Exercise details -> Within the material below, find each line bearing the word "scene" and present it.

— START OF Data provided —

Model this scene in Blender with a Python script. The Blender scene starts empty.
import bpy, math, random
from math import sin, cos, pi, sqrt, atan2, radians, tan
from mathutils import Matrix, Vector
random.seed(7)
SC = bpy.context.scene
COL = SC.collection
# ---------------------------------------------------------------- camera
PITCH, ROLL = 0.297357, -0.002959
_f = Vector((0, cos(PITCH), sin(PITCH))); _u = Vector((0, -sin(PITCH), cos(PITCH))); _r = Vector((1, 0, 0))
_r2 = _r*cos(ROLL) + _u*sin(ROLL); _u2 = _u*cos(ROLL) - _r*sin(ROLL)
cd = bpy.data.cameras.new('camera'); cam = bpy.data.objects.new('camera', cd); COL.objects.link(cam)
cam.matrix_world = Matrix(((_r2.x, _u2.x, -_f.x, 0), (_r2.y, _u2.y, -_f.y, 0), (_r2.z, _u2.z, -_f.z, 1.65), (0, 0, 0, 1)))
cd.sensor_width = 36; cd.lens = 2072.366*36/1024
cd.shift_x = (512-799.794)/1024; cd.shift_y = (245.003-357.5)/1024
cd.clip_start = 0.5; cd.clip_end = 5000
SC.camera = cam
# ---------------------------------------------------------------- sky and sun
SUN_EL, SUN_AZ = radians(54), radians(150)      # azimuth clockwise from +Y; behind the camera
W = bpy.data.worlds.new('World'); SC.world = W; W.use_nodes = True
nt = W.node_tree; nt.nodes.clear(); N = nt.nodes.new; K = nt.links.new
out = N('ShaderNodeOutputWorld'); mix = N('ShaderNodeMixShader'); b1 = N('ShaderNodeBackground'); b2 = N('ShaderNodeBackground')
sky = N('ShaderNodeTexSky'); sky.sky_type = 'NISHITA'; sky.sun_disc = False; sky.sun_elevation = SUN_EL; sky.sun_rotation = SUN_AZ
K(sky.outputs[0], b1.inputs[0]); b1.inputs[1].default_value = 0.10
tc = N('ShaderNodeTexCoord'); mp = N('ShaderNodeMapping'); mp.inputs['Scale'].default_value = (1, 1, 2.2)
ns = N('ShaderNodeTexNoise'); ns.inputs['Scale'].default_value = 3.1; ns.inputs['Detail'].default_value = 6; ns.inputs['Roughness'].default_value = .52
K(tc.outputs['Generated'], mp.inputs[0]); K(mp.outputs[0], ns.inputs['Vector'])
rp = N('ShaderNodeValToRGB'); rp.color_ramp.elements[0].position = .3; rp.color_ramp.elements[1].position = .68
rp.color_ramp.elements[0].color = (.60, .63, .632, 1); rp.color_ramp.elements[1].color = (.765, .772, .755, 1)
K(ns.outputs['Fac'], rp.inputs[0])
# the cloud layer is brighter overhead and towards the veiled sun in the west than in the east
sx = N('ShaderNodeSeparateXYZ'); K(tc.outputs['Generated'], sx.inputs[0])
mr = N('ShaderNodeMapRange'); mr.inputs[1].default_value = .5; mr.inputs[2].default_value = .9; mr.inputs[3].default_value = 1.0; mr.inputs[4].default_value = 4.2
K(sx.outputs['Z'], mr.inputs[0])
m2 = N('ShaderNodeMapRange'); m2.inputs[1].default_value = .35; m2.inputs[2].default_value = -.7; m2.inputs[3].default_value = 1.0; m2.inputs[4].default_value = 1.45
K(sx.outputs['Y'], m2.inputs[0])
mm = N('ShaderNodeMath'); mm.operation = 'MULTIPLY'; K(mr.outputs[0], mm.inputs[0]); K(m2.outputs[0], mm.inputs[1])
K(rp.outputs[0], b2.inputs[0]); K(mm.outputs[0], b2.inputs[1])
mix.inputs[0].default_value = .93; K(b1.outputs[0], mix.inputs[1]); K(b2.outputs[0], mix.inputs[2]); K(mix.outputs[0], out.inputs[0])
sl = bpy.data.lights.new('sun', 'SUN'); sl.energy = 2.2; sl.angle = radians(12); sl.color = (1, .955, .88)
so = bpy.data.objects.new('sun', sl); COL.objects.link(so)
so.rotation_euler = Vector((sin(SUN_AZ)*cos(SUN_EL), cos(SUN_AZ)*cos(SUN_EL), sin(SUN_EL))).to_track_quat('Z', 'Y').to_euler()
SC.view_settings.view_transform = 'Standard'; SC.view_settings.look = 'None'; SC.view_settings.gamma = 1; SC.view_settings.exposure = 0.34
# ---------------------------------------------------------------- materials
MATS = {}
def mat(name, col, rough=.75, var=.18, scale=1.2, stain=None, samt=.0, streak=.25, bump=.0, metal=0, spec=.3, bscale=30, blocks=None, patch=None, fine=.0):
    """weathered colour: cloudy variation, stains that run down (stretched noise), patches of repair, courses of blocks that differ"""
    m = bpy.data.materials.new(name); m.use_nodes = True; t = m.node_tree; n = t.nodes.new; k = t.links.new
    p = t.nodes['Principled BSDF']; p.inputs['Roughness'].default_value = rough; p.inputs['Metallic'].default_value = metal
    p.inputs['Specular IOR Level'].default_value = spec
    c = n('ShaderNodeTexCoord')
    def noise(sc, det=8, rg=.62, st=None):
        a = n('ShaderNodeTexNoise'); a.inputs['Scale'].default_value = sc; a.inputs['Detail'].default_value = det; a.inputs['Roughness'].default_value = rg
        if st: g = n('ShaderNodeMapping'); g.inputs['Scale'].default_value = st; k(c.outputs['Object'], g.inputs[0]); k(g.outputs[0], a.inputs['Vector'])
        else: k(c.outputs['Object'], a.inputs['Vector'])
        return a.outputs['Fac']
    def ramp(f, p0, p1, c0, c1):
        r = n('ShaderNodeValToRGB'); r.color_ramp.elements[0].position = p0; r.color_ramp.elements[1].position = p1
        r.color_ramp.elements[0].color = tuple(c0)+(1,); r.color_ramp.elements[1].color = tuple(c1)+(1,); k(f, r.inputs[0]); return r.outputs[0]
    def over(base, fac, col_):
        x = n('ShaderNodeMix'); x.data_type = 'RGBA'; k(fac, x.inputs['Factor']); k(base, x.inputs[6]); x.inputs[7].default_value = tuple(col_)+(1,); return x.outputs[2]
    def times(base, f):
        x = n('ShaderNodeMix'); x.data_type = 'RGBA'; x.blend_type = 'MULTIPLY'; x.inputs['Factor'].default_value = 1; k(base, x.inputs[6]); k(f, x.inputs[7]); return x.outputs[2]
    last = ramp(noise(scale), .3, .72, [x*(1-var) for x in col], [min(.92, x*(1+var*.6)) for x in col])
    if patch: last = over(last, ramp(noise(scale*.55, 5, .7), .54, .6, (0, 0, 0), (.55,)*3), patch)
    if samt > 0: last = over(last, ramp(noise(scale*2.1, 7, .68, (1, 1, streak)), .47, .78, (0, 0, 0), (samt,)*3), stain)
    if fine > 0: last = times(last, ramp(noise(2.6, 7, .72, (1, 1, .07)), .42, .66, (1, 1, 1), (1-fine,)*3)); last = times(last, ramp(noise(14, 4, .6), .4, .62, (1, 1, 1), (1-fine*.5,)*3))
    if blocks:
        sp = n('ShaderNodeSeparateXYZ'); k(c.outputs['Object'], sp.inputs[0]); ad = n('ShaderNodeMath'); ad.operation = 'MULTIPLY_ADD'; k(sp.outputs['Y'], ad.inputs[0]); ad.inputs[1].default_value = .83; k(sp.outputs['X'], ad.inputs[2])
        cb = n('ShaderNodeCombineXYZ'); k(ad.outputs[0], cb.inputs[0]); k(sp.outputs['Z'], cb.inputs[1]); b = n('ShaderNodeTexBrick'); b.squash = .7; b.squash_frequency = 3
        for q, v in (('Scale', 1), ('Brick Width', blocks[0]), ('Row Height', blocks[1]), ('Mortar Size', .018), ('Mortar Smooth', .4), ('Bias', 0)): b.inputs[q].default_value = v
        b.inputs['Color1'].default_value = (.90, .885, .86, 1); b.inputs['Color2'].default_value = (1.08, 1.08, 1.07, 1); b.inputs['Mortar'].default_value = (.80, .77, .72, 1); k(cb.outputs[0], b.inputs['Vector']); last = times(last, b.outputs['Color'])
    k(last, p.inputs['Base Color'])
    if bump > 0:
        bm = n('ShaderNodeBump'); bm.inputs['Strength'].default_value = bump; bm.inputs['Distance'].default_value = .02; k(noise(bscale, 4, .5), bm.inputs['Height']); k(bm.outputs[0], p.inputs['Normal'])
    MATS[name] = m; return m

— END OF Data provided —

The result ->
Model this scene in Blender with a Python script. The Blender scene starts empty.
SC = bpy.context.scene